Scientific calculators are powerful tools that can handle various mathematical operations beyond basic arithmetic. One common use is calculating logarithms, such as \( \log 2 \) or \( \log 1.02 \). To use a scientific calculator for logarithms:

• First, ensure your calculator is in the standard mode (not radians or degrees).
• Look for the "log" button, typically it calculates the common logarithm (base 10).
• Enter the number for which you want the logarithm and press the "log" button. For example, typing "2" followed by "log" should display approximately 0.3010.

Consistent practice will help you become quicker and more accurate when using a scientific calculator, making complex calculations like division of logarithms more manageable.

Rounding numbers is a crucial skill in mathematics, especially when precision is important but not critical to the outcome. In the given exercise, we need to round to the nearest hundredth.

• The hundredth place is two digits to the right of the decimal point.
• Look at the digit in the thousandth place, immediately to the right of the hundredth place. If it is 5 or greater, round the hundredth place up by 1.
• If the thousandth place digit is less than 5, keep the hundredth place digit the same.

For instance, when you have 7.00 as the result, it's already at the nearest hundredth. But if you had 7.008, you would round it to 7.01 because the digit immediately following the hundredth place is greater than or equal to 5.
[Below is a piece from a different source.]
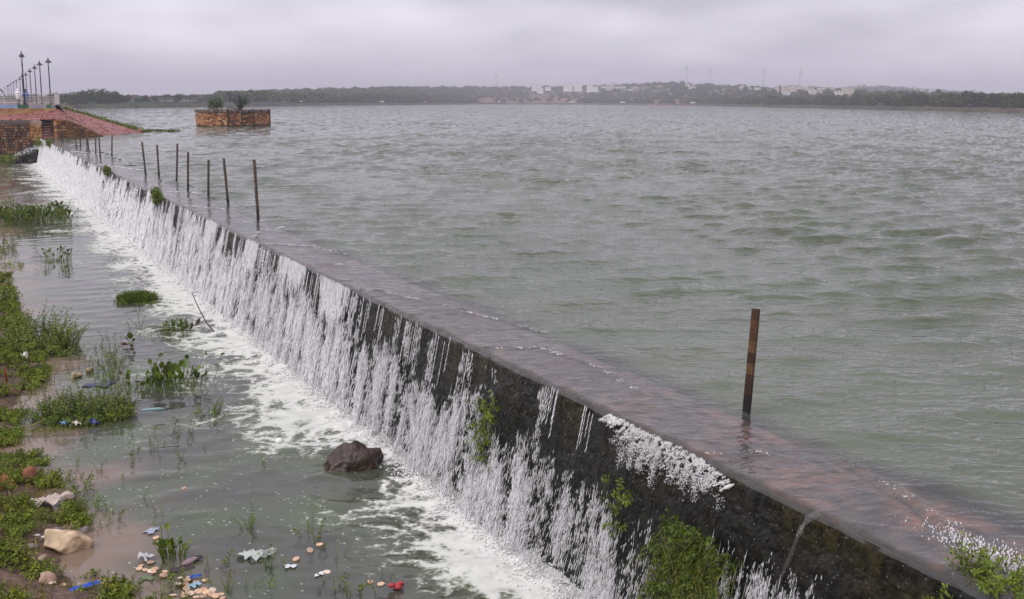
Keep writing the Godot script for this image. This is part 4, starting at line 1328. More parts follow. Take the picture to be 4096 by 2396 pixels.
	# sheets: cloth, bags, foil
	for q in [[Vector3(0.92, PY + 0.06, -15.22), Vector2(0.62, 0.12), Color(0.02, 0.10, 0.55), 0.35, "twisted strip of bright blue cloth lying on the bank", "cloth", M.cloth, 0.05],
		[Vector3(2.46, PY + 0.05, -15.02), Vector2(0.15, 0.08), Color(0.02, 0.09, 0.48), 0.3, "crumpled blue scrap on top of the floating bread heap", "scrap", M.cloth, 0.03],
		[Vector3(2.40, PY + 0.03, -14.78), Vector2(0.14, 0.12), Color(0.3, 0.5, 0.62), 1.2, "crinkled silvery blue foil among the floating breads", "foil", M.plastic, 0.03],
		[Vector3(0.86, PY + 0.11, -18.9), Vector2(0.66, 0.34), Color(0.52, 0.42, 0.37), 0.2, "pale crumpled cloth lying in the bank weeds", "cloth", M.cloth, 0.12],
		[Vector3(2.19, PY + 0.02, -17.09), Vector2(0.24, 0.16), Color(0.36, 0.4, 0.5), 0.4, "clear bluish plastic scrap floating above two breads", "plastic", M.plastic, 0.015],
		[Vector3(3.40, PY + 0.05, -15.42), Vector2(0.46, 0.26), Color(0.5, 0.55, 0.5), -0.2, "clouded plastic bag floating alone in the murky water", "bag", M.plastic, 0.09],
		[Vector3(1.94, PY + 0.05, -16.02), Vector2(0.15, 0.2), Color(0.5, 0.5, 0.52), 0.5, "small greyish plastic bag floating above the small bread heap", "bag", M.plastic, 0.05],
		[Vector3(3.75, PY + 0.02, -14.86), Vector2(0.15, 0.10), Color(0.72, 0.72, 0.76), 0.1, "white torn paper scrap floating below the brown bread", "paper", M.cloth, 0.02],
		[Vector3(4.04, PY + 0.02, -14.42), Vector2(0.16, 0.08), Color(0.75, 0.72, 0.74), 0.7, "white wet paper strip floating next to a round bread", "paper", M.cloth, 0.02],
		[Vector3(2.47, PY + 0.02, -26.9), Vector2(0.65, 0.45), Color(0.03, 0.035, 0.09), 0.2, "dark blue sunken cloth beside the large hyacinth", "cloth", M.plastic, 0.03],
		[Vector3(1.98, PY + 0.07, -23.5), Vector2(0.2, 0.2), Color(0.04, 0.05, 0.2), 0.8, "dark blue plastic scrap at the round bush's front edge", "plastic", M.plastic, 0.09],
		[Vector3(1.66, PY + 0.08, -23.5), Vector2(0.2, 0.16), Color(0.65, 0.55, 0.5), 0.8, "pinkish white scrap caught at the round bush's front", "scrap", M.cloth, 0.07],
		[Vector3(1.45, PY + 0.10, -23.6), Vector2(0.16, 0.12), Color(0.2, 0.35, 0.5), 0.1, "light blue plastic scrap in the round bush's front", "plastic", M.plastic, 0.06],
		[Vector3(1.02, PY + 0.16, -30.2), Vector2(0.2, 0.26), Color(0.72, 0.7, 0.68), 0.3, "white crumpled bag hung in the tall shrub's foot", "bag", M.cloth, 0.12],
		[Vector3(0.78, PY + 0.04, -30.0), Vector2(0.5, 0.2), Color(0.08, 0.32, 0.14), 0.3, "flat green plastic sheet lying in the red mud", "plastic", M.plastic, 0.02],
		[Vector3(0.66, PY + 0.06, -17.35), Vector2(0.36, 0.16), Color(0.74, 0.72, 0.72), 0.1, "white scrap of bag on top of the cream rock's end", "bag", M.cloth, 0.07],
		[Vector3(1.86, PY + 0.012, -15.32), Vector2(0.17, 0.14), Color(0.12, 0.17, 0.07), 0.1, "grey green leaf like scrap floating below the small bread heap", "scrap", M.satin, 0.01],
		[Vector3(0.68, PY + 0.03, -15.05), Vector2(0.26, 0.07), Color(0.012, 0.014, 0.02), -0.6, "black rubber strip lying below the blue cloth", "rubber", M.satin, 0.03],
		[Vector3(2.34, PY + 0.0, -15.45), Vector2(0.3, 0.2), Color(0.05, 0.03, 0.035), 0.9, "dark purple sunken cloth below the small hyacinth", "cloth", M.satin, 0.03]]:
		mb = MB.new()
		var n := 12
		var ph := r.randf() * 9.0
		for j in n:
			for i in n:
				var u := i / (n - 1.0) - 0.5
				var v := j / (n - 1.0) - 0.5
				var s: Vector2 = q[1]
				var h: float = q[7]
				var e := 1.0 + 0.2 * sin(u * 9.0 + ph) * (v + 0.5)
				var y := h * (0.5 - 1.6 * (u * u + v * v)) + h * 0.55 * nr.get_noise_3d(u * 12.0 + ph * 9.0, v * 14.0, ph) + h * 0.35 * sin(u * 17.0 + v * 8.0 + ph)
				var c: Color = q[2]
				mb.p(Vector3(u * s.x * (1.0 + 0.25 * sin(v * 7.0 + ph)), y, v * s.y * e + 0.2 * s.y * sin(u * 6.0 + ph)), c * (1.0 + 0.2 * nr.get_noise_2d(u * 40.0, v * 40.0)))
		mb.grid(0, n, n, false)
		var nm: String = "%s_%s" % [{"cloth": "crumpled", "scrap": "floating", "foil": "crinkled", "plastic": "torn", "bag": "crumpled", "paper": "torn", "rubber": "old"}[q[5]], q[5]]
		tag(put(nm, mb.mesh(), q[6], null, Transform3D(Basis(Vector3.UP, q[3]), q[0])), q[4], q[5])
	# a shoe in the hyacinth: grey pink upper and black rim
	var t := thing("old_shoe", Vector3(2.50, PY, -15.62), 0.5)
	tag(t, "pinkish grey shoe with black rim floating beside the small hyacinth", "shoe")
	mb = MB.new()
	mb.rock(Vector3(0, 0.02, 0), Vector3(0.30, 0.10, 0.11), nz, r, 0.12, 3, 12, Color(0.28, 0.19, 0.22))
	put("upper", mb.mesh(), M.satin, t)
	mb = MB.new()
	var ring := []
	var rr := []
	for i in 17:
		ring.append(Vector3(0.15 + 0.05 * cos(TAU * i / 16), 0.035, 0.045 * sin(TAU * i / 16))); rr.append(0.011)
	mb.tube(ring, rr, 6, Color(0.01, 0.01, 0.011), false)
	put("rim", mb.mesh(), M.satin, t)
	# orange clay bowl, tilted, half buried in the weeds
	t = thing("clay_bowl", Vector3(0.28, PY + 0.17, -20.0))
	tag(t, "broken orange clay bowl tilted in the bank weeds", "bowl")
	mb = MB.new()
	var sh := []
	for i in 9:
		var a := i / 8.0 * 1.35
		sh.append(Vector2(0.30 * sin(a), -0.26 * cos(a) + 0.26))
	mb.lathe(Vector3.ZERO, sh, 22, Color(0.50, 0.14, 0.06))
	sh.reverse()
	for i in sh.size(): sh[i] = sh[i] * 0.94 + Vector2(0, 0.012)
	mb.lathe(Vector3.ZERO, sh, 22, Color(0.07, 0.05, 0.05))
	put("body", mb.mesh(), M.satin, t, Transform3D(Basis(Vector3(0.2, 0, 1).normalized(), 2.5), Vector3(0, 0.1, 0)))
	# round grey plate lying flat among the stones
	mb = MB.new()
	mb.lathe(Vector3.ZERO, [Vector2(0.0, 0.02), Vector2(0.27, 0.02), Vector2(0.31, 0.045), Vector2(0.315, 0.03), Vector2(0.26, 0.0), Vector2(0.0, 0.0)], 24, Color(0.27, 0.22, 0.2))
	tag(put("plate", mb.mesh(), M.satin, null, Transform3D(Basis(Vector3(0, 0, 1), -0.04), Vector3(0.70, PY + 0.09, -29.5))), "flat round grey plate lying on the muddy shore", "plate")
	mb = MB.new()
	mb.rock(Vector3.ZERO, Vector3(0.06, 0.5, 0.34), nz, r, 0.1, 6, 10, Color(0.20, 0.035, 0.02))
	tag(put("clay_shard", mb.mesh(), M.satin, null, Transform3D(Basis(Vector3(1, 0, 0.2).normalized(), 0.35), Vector3(0.52, PY + 0.2, -27.75))), "dark red clay shard standing in the mud at the frame's edge", "shard")
	mb = MB.new()
	mb.tube([Vector3(-0.24, 0, 0), Vector3(-0.2, 0, 0), Vector3(0.1, 0.0, 0), Vector3(0.18, 0, 0), Vector3(0.24, 0, 0)], [0.03, 0.034, 0.034, 0.018, 0.014], 10, Color(0.28, 0.42, 0.44))
	tag(put("plastic_bottle", mb.mesh(), M.plastic, null, Transform3D(Basis(Vector3.UP, -0.1), Vector3(3.26, PY + 0.005, -24.2))), "pale blue plastic bottle floating right of the round bush", "bottle")
	mb = MB.new()
	for i in 5: mb.rock(Vector3(r.randfn() * 0.04, 0.02 + 0.01 * i, r.randfn() * 0.03), Vector3(0.11, 0.07, 0.09), nz, r, 0.4, 2, 9, Color(0.42, 0.05, 0.06))
	tag(put("red_bundle", mb.mesh(), M.plastic, null, Transform3D(Basis(), Vector3(4.85, PY + 0.01, -13.55))), "crumpled red netted bundle floating at the pool's near edge", "bundle")
	mb = MB.new()
	mb.rock(Vector3.ZERO, Vector3(0.15, 0.12, 0.13), nz, r, 0.08, 0, 12, Color(0.85, 0.85, 0.83))
	tag(put("foam_ball", mb.mesh(), M.froth, null, Transform3D(Basis(), Vector3(5.10, PY + 0.02, -20.8))), "small white foam ball floating left of the dark boulder", "ball")
	mb = MB.new()
	mb.tube([Vector3(-0.32, 0, 0.2), Vector3(0.3, 0.10, -0.25)], [0.014, 0.012], 6, Color(0.42, 0.30, 0.10))
	tag(put("yellow_stick", mb.mesh(), M.wood, null, Transform3D(Basis(), Vector3(0.82, PY + 0.04, -23.6))), "yellow stick lying at the left foot of the round bush", "stick")
	mb = MB.new()
	for i in 3: mb.tube([Vector3(-0.1 + 0.05 * i, 0.0, 0.02 * i), Vector3(0.05 + 0.05 * i, 0.05, -0.1)], [0.012, 0.01], 5, Color(0.45, 0.12, 0.05))
	tag(put("orange_twig", mb.mesh(), M.matte, null, Transform3D(Basis(), Vector3(0.18, PY + 0.22, -18.4))), "short orange twigs in the weeds at the frame's edge", "twig")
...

Dividing logarithms can seem complicated at first, but it becomes simpler if you break it down step by step. In our given expression \( \frac{\log 2}{5 \log 1.02} \), here’s how it works:

• Calculate each logarithm individually using a calculator. In this case, \( \log 2 \approx 0.3010 \) and \( \log 1.02 \approx 0.0086 \).
• Multiply the logarithm in the denominator by 5 (since it’s \( 5 \log 1.02 \)), which yields \( 5 \times 0.0086 = 0.0430 \).
• Perform the division between the result of \( \log 2 \) and \( 5 \log 1.02 \), which results in \( \frac{0.3010}{0.0430} \approx 7.0 \).

Breaking down the process into these simple steps can help you manage and understand the division of logarithmic expressions efficiently.